I was disappointed to find out that the Admiralty Arch is inaccessible. It's deep inside the Port and so, for security reasons, it's behind a twelve foot fence. I peered at it through the chain link, temptingly close, before turning back towards town.

The bars and hotels round this area seemed a lot better than the others I'd encountered, perhaps because the walk up the hill tends to discourage the casual pisshead. Plus some European money had been chucked at it, so there were granite columns and comfy benches and grass. I thought about nipping in for a pint, but it was starting to spot with rain, and I was getting hungry. I headed back into town for the Co-op, to get some sandwiches to eat in my hotel room - it was too early for the restaurants and I didn't fancy chips.

As I returned, I had a look at the Celtic Bridge, one of those epic regeneration projects that seems a bit pointless. It's a massive curved bridge that links the town centre into the railway station and ferry port, which sounds great, until you realise it's only saved you a five minute trip. I suppose the point is that it looks great, and it symbolises Holyhead's rebirth, or something like that. It didn't seem to be very busy.

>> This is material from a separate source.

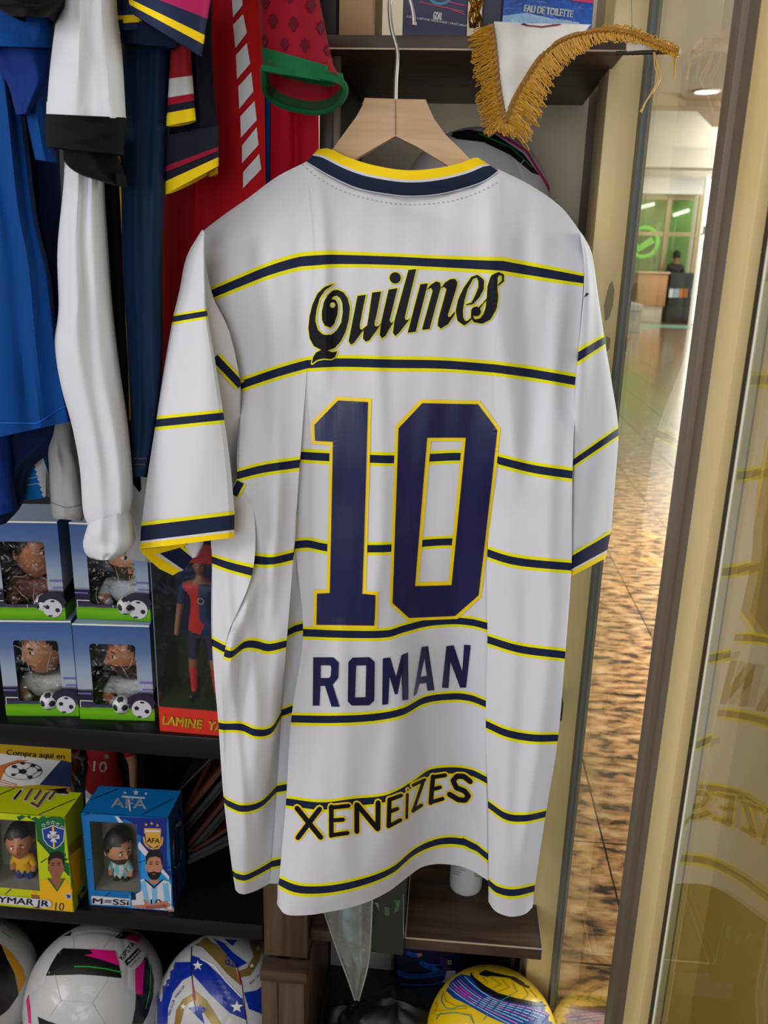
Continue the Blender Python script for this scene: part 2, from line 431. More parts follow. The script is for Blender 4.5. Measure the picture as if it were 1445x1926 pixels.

Its name confused me too, because Holyhead didn't feel very Welsh at all. It's about as far away from England as it's possible to be on the mainland, but it seemed very familiar. There was a distinctly casual attitude to bilingual signage, the pubs were called things like "The Britannia" and the "King's Arms", and I saw far more Union Flags than Welsh dragons. I wondered if perhaps their isolation - with the Irish across the sea, and the rest of Wales across the Cymyran and Menai Straits - meant that they clung far more strongly to the idea of Britishness, and had a stronger feeling of being part of the UK. Certainly I can't imagine many other places in Britain commemorating the spot the Queen came ashore in 1958 with a stone pillar:

It seemed like a very old fashioned thing to do, very Victorian, very Empire. I felt like Holyhead was a very English Welsh town, or a very Welsh English town, or a very British place to be. I liked it, but it seemed strange to come this far and feel at home.


2 comments:

Robert said...

Lovely start - can't wait to read the rest of it (and see some actual railway).

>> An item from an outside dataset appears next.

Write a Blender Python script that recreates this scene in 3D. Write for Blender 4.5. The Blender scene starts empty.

I've never been to Holyhead, but it strikes me that it hasn't really benefited from being a major port. The ferry terminal and rail station are in the same building, so you can go from one to another without actually setting foot in the town itself, and if you're in a car you can just drive away. Not much opportunity for the locals to make money from passing trade.

I love that the Queen commemorative plaque calls Wales "the Principality" - you'd never get away with that these days!

Gavin Kincade said...

Looking forward to your review of Holyhead station. Only in Britain could such a historic port station be such an odd, melancholy place.